Payments processor Global Payments said Thursday it’s putting its Netspend unit back on the sales block, reprising an effort reportedly made in 2020 when it put a $2 billion-plus price tag on the prepaid debit card business.
The Atlanta-based company aims to sell the consumer side of the Netspend business, and plans to keep the business-to-business assets as it refocuses on corporate clients, the company said in a Thursday press release that also announced fourth-quarter earnings.
"We seek to refine our portfolio mix by simplifying the composition of our businesses and maintaining a singular focus on our corporate customers," Global Payments CEO Jeff Sloan in the release. "As part of that initiative, we have commenced a strategic review of the Netspend consumer business; we intend to retain its B2B assets as we further expand this new pillar of our strategy."
Global Payments acquired the Netspend business in 2019 through its $21.5 billion acquisition of Total System Services, which had purchased the debit card company for $1.4 billion in 2013.
The reloadable debit card operation caters to the "underbanked" as well as other consumers, according to the annual filing Global Payments made last year with the Securities and Exchange Commission.
"The pivot has been quite some time in coming," Sloan said in discussing the company’s turn to a more exclusive pursuit of corporate clients. "We're really not a B2C-direct kind of company."

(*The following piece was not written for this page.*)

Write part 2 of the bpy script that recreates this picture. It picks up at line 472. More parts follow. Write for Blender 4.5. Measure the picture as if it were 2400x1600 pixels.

The B2B assets the company plans to keep represent only about 15% of the Netspend business, executives told analysts on a webcast to discuss the announcements.
Part of the reasoning for the sale is the limited overlap between the company’s "traditional merchant customer base" and the Netspend consumer business, analysts for the financial firm William Blair said in a Thursday report on the company’s announcements.
The overall Netspend operation represents about 10% of Global Payments revenue, with the consumer assets to be sold at about 5% of earnings before interest and taxes, analysts at the financial firm Baird estimated in a Thursday report on the company.
Fourth-quarter net income at Global Payments jumped 17.5% over the year-earlier quarter to $217.2 million, and its revenue for the period rose 13.7% to $2.2 billion, the release said. For the full year, net income jumped 63% over 2020 to $988 million as revenue increased 14.8% to $8.5 billion.
As for its acquisition strategy ballyhooed at an investor presentation last September, the company seems less interested at the moment in acquisitions and more interested in buying back its own stock.
"We have a long pipeline of opportunities, but I think we're very cognizant that we're generating really attractive returns by buying back the stock," Sloan said.
The company has $2 billion authorized for its stock buyback effort.